Katumba Badru/Special to The Christian Science Monitor
Waitress Rashida Namale, who is deaf, talks with regular customer Ssentongo Rogers, who is slowly learning how to sign.

It’s that kind of widespread prejudice that Sikia hopes to combat. More than a million people who are deaf or hard of hearing live in Uganda, according to the most recent census data, and discrimination is common. In one of the local languages, Luganda, the word for deaf is “kasilu,” which Shadia and Imran say translates as “stupid” and “violent.”

“That stigma is very [present],” says Shadia, who teaches customers to use the word “kigala”: someone who doesn’t speak or hear.

Aisha Kauma, another deaf waiter at Sikia, says she has had a similar experience. Some customers, especially new ones, like to request the cafe manager, who can speak and hear. 

Unlike Mr. Kato, Ms. Kauma wasn’t born deaf. She continued to go to a regular school while her ability to hear declined, and it was not until she turned 13 that she completely lost her hearing. 

“I was OK with it,” she says wearing her signature wide smile. “I felt normal.”

If she weren’t deaf, however, Ms. Kauma would have been a nurse – not “having to deal with customers!” she says, laughing. 

Many employees, Shadia notes, have grown more confident. In September of last year, the cafe organized a talent show for Deaf Awareness Month. 

“It became a deaf space,” says Imran. “Ninety percent of the people in this courtyard were deaf.” During business hours, many deaf people visit Sikia as customers, too. Most of them come from Kampala, Shadia says – a 2-hour drive away.

Katumba Badru/Special to The Christian Science Monitor
Waitresses Rashida Namale, Aisha Kauma, and Aidah Nambi (from left to right) arrange tables and chairs to start the workday at Sikia Cafe in Jinja, Uganda.

‘The bigger picture’

For Shadia, Imran, and the rest of the staff, watching people’s perceptions and attitudes change in the community has been rewarding. 

“What makes it different is that to our staff, the job is not just a job; it’s kind of a form of acceptance into society,” Imran says. 

“You come here and you see children and clients who have never interacted with a deaf person before, interacting with our staff. The fact that it’s a business that is transforming society, even if by one small step every day, it kind of makes you feel, what more can I do?”

Ssentongo Rogers has been visiting Sikia nearly every week since March, after he read about the cafe on a local blog. It’s also his workstation sometimes when he doesn’t go to the office. 

Mr. Ssentongo works for a multinational brewery in Jinja and says he enjoys Sikia for many reasons, but mainly for the mind shift it’s given him about disability.
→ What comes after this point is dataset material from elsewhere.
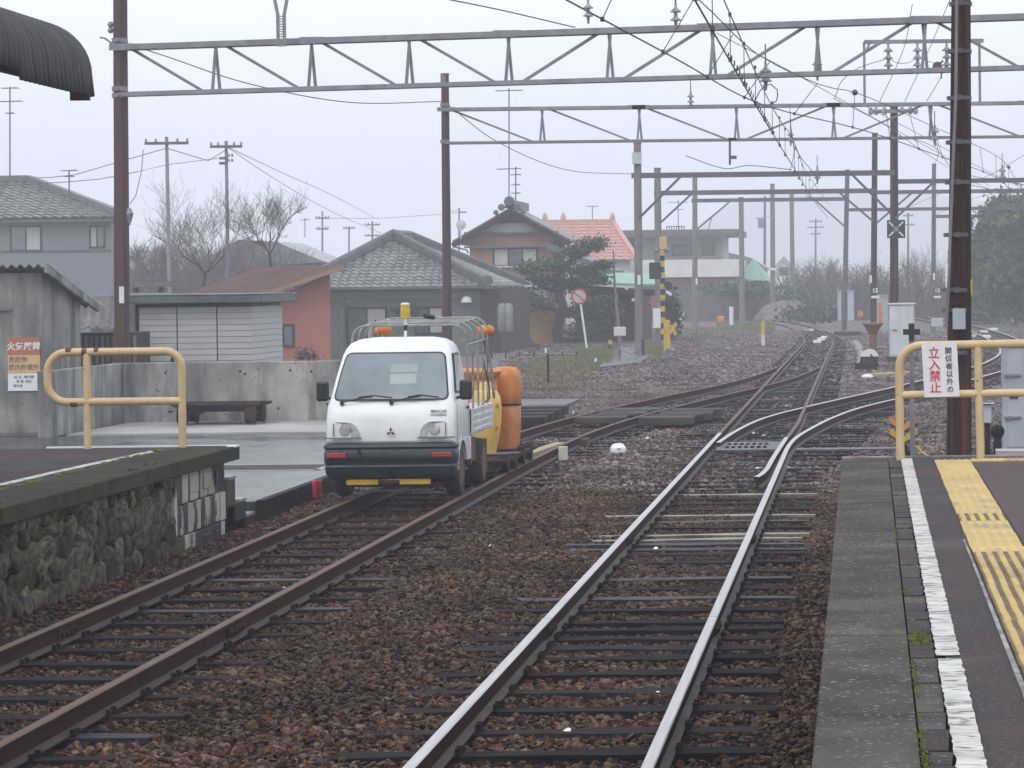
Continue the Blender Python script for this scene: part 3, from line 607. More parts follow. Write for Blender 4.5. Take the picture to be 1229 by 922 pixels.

In his eyes, patronizing Sikia is a social responsibility.

“That’s the bigger picture and that’s why I am always here,” says Mr. Ssentongo, who is slowly learning to sign.

Katumba Badru/Special to The Christian Science Monitor
Waitress Aisha Kauma, who is deaf, prepares to serve ice cream to a customer at Sikia Cafe.
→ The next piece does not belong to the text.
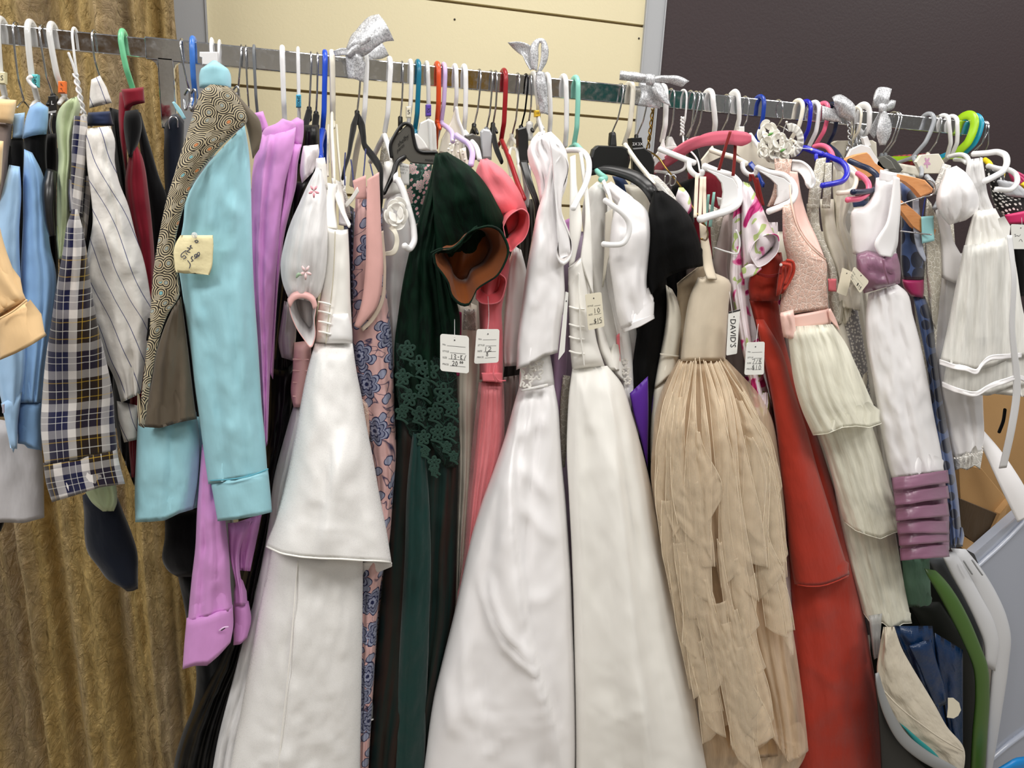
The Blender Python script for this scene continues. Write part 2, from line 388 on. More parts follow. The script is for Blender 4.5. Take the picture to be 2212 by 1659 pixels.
# added unseen wall behind the camera, colour bands placed for the chrome rail to mirror
def m_rear():
    s = NT('mirrored_colour_panels'); sx = s.n.new('ShaderNodeSeparateXYZ'); s.link(s.tc.outputs['Object'], sx.inputs[0])
    f = s.math('DIVIDE', s.math('ADD', sx.outputs[0], 7.), 16.)
    st = [(0., 'b9b3a6'), (.10, '2c2a28'), (.17, 'd8d2c6'), (.2, '3c5a2a'), (.235, 'd9d4ca'), (.30, '8d7355'), (.36, 'e6e1d6'), (.46, 'dcd6c6'), (.49, 'd7c9a0'), (.507, 'c0922e'), (.54, 'bdb6a8'), (.575, 'c9b49a'), (.597, '3f8f88'), (.624, '48504f'), (.648, '3f9f92'), (.677, 'e2e2de'), (.8, 'c4c0b8')]
    z = s.math('FRACT', s.math('MULTIPLY', sx.outputs[2], 1.3)); s.set(col=s.mix(s.ramp(z, [(0., .25), (.5, 0.)], True), s.ramp(f, st, True), '6d6a66'), rough=.8); return s.m
struct(box('wall_rear_added', (-7, -5.6, 0), (9, -5.5, 3.1), m_rear()))
# curtain
def m_curtain():
    s = NT('crinkled_gold_taffeta'); uv = s.tc.outputs['UV']
    n0 = s.noise(s.map(uv, (1, .06, 1)), 9, 2, .5)
    wp = s.n.new('ShaderNodeVectorMath'); wp.operation = 'MULTIPLY_ADD'
    nz = s.n.new('ShaderNodeTexNoise'); s.link(uv, nz.inputs[0]); nz.inputs['Scale'].default_value = 14
    s.link(nz.outputs['Color'], wp.inputs[0]); wp.inputs[1].default_value = (.05, .05, 0); s.link(uv, wp.inputs[2])
    v = s.vor(s.map(wp.outputs[0], (1.5, .8, 1)), 15, 'DISTANCE_TO_EDGE', 1.)
    cr = s.ramp(v.outputs[0], [(0., 0.), (.07, 1.)])
    n1 = s.noise(s.map(uv, (1.2, .75, 1), .3), 26, 6, .62, 2.2)
    col = s.mix(s.ramp(n0, [(.42, 0.), (.56, 1.)]), 'b39c80', 'c9a867')
    col = s.mix(s.ramp(n1, [(.35, 0.), (.7, 1.)]), s.mix(.35, col, '6b5530'), s.mix(.25, col, 'd8c48e'))
    s.set(col=col, rough=.5, spec=.35, sheen=.35, st='e6d49a', metal=.15)
    p = s.bump(n1, .02, 1.); s.bump(cr, .003, .5, p); return s.m
nx, nz_ = 420, 120
xe = U([(381, 0)], -.42)[0][0]; X = np.linspace(0, 1, nx); Zc = np.linspace(0, 1, nz_)
SX, SZ = np.meshgrid(X, Zc)
dist = (1-SX)                                   # 0 at the right edge, where the gathers are tight
xx = xe-1.45*dist
ph = 2*np.pi*(dist*1.45/.16)+2.2*vn(dist*9, SZ*1.2, 3)+1.2*SZ
tight = np.exp(-(dist/.13)**2)
yy = .42+.028*np.sin(ph)*(1-.45*tight)+.014*np.sin(2.3*ph+1)+.013*tight*np.sin(2*np.pi*dist*1.45/.032)+.016*vn(dist*14, SZ*3, 5)+.006*fbm(dist*60, SZ*34, 9)
xx = xx+.012*vn(dist*10, SZ*2.5, 15)*dist
zz = 2.75-2.72*SZ
P = np.stack([xx, yy, zz], -1); P2 = P.copy(); P2[..., 1] += .0015
Vc = np.concatenate([P.reshape(-1, 3), P2.reshape(-1, 3)]); N0 = nx*nz_
g = np.array(grid(nz_, nx, False)); F = g.tolist()+(g[:, ::-1]+N0).tolist()
for i in range(nz_-1):
    for j in (0, nx-1):
        a, b = i*nx+j, (i+1)*nx+j; F.append((a, b, b+N0, a+N0) if j == 0 else (a, a+N0, b+N0, b))
uvc = np.stack([(xx*1.6).ravel(), (zz).ravel()], -1); uvc = np.concatenate([uvc, uvc])
cur = mesh('curtain', Vc, F, m_curtain(), None, uvc)
cur['label'] = 'crinkled gold and taupe curtain hanging behind the shirts at the left'; cur['category'] = 'curtain'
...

Wanting to do more but not having the means is a major obstacle, Imran says, especially as the cafe struggles to break even.

“You want to be transformative, but the resources may not allow you to do it,” he says. 

For him and Shadia, though, the biggest transformations might be how the cafe has changed them personally.

Before Sikia opened, Shadia had to enroll in an official class to learn British Sign Language, and Imran has used YouTube to improve his skills as well. But she’s learned more than language skills from her employees, and refers to one instance in particular.

“When we interviewed Aisha, she didn’t even know whether she had passed or not but she asked, ‘Can I bring my friend to interview as well?’ which is not something that would normally happen,” she says. 

“And before I knew it, it was happening in every interview. They are all wanting to bring their friends. You realize that in their world, it’s intertwined. They are a team, they help each other.”